We received correct solutions to Stanislav Volkov’s puzzle from Mirza Uzair Baig from the University of Hawai’i at Mānoa, Jiashen Lu from the University of Pittsburgh, and Benjamin Stokell, University of Cambridge. Well done!

Mirza Uzair Baig	Jiashen Lu	Benjamin Stokell

Stanislav explains:

Observe that the required probability equals
$\begin{array}{r}x:=\mathbb{P}(Y_{\mathrm{\infty }}=0|Y_0=0)=\sum _{k=0}^{\mathrm{\infty }}\mathbb{P}\end{array}$(the wheel rotates $4k$ times)
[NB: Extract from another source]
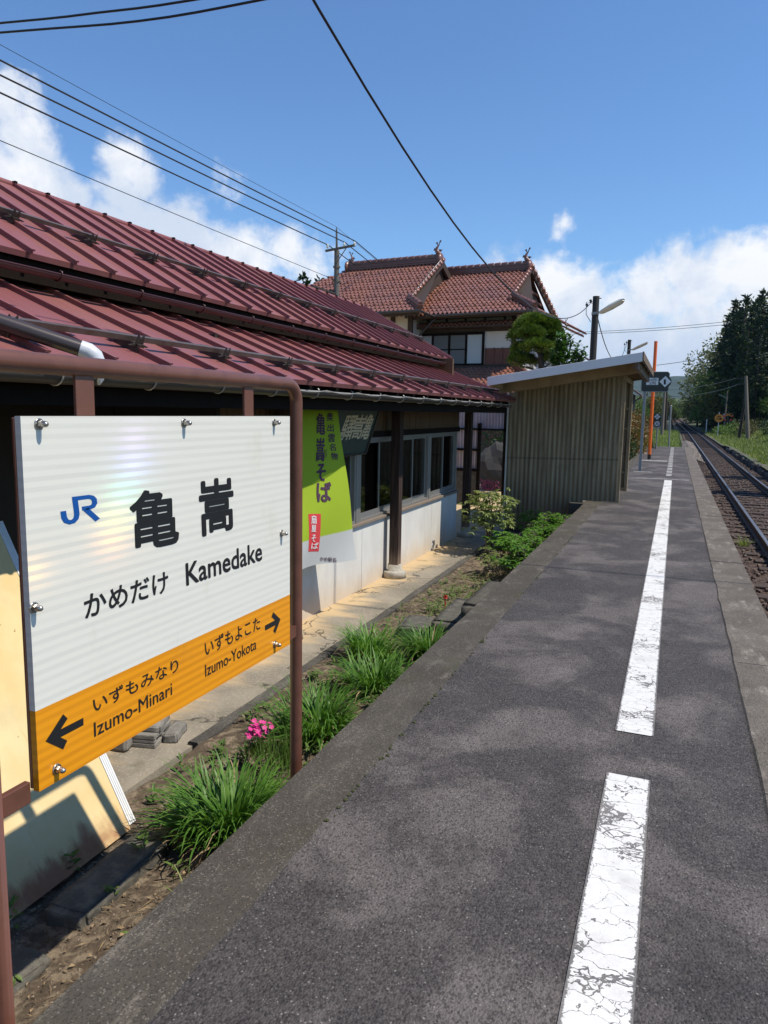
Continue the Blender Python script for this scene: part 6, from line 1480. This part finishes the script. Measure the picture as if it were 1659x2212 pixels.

$\begin{array}{r}=\sum _{k=0}^{\mathrm{\infty }}\sum _{j_1,\dots ,j_{4k}}{p}_{j_1}\cdots p_{j_{4k}}\prod _{\ell \notin \{j_1,\dots ,j_{4k}\}}(1-p_{\ell })\end{array}$
where $j_n$ are distinct non-negative integers and $\ell$ is a non-negative integer as well; additionally, we assume that the “empty” sum (when $k=0$) equals $1$. This can be somewhat simplified observing that
$$\begin{array}{r}\frac{x}{\prod _{j=1}^{\mathrm{\infty }}(1-p_j)}=\sum _{k=0}^{\mathrm{\infty }}\sum _{j_1,\dots ,j_{4k}\ge 0}{\rho }_{j_1}\cdots {\rho }_{j_{4k}}=:S\end{array}$$
where ${\rho }_k=p_k/(1-p_k)$, the $k-$th odds ratio.
Now we are going to use a little trick, namely that
$$\begin{array}{rl}\prod _{j=1}^{\mathrm{\infty }}(1+\nu {\rho }_j)& =\sum _{k=0}^{\mathrm{\infty }}{\nu }^k\sum _{j_1,\dots ,j_k}{\rho }_j.\end{array}$$
Summing the above expression for $\nu =1$, $i$, $i^2=-1$, and $i^3=-i$ respectively, where $i=\sqrt{-1}$, we get
$$\begin{array}{r}\prod _{j=1}^{\mathrm{\infty }}(1+{\rho }_j)+\prod _{j=1}^{\mathrm{\infty }}(1+i{\rho }_j)+\prod _{j=1}^{\mathrm{\infty }}(1–{\rho }_j)+\prod _{j=1}^{\mathrm{\infty }}(1–i{\rho }_j)=4S\end{array}$$
since
$$1^k+i^k+(-1{)}^k+(-i{)}^k=\{\begin{array}{ll}1,& \text{if }k\mathrm{mod}4=0,\\ 0,& \text{otherwise}.\end{array}$$
Consequently,
$$x=\frac{1}{4}\prod _{n=1}^{\mathrm{\infty }}(1-p_n)[\prod _{n=1}^{\mathrm{\infty }}(1+{\rho }_n)+\prod _{n=1}^{\mathrm{\infty }}(1+i{\rho }_n)+\prod _{n=1}^{\mathrm{\infty }}(1–{\rho }_n)+\prod _{n=1}^{\mathrm{\infty }}(1–i{\rho }_n)].$$
Finally, in case $p_n=\frac{1}{2n^2+1}$ one can use e.g. formulae 4.5.68–69 from “Handbook of Mathematical Functions” by Abramowitz and Stegun.

Note that this method can be easily generalized for a wheel with any number $M\ge 2$, by replacing $i=\sqrt[4]{1}$ with $\sqrt[M]{1}=e^{2\pi i/M}$.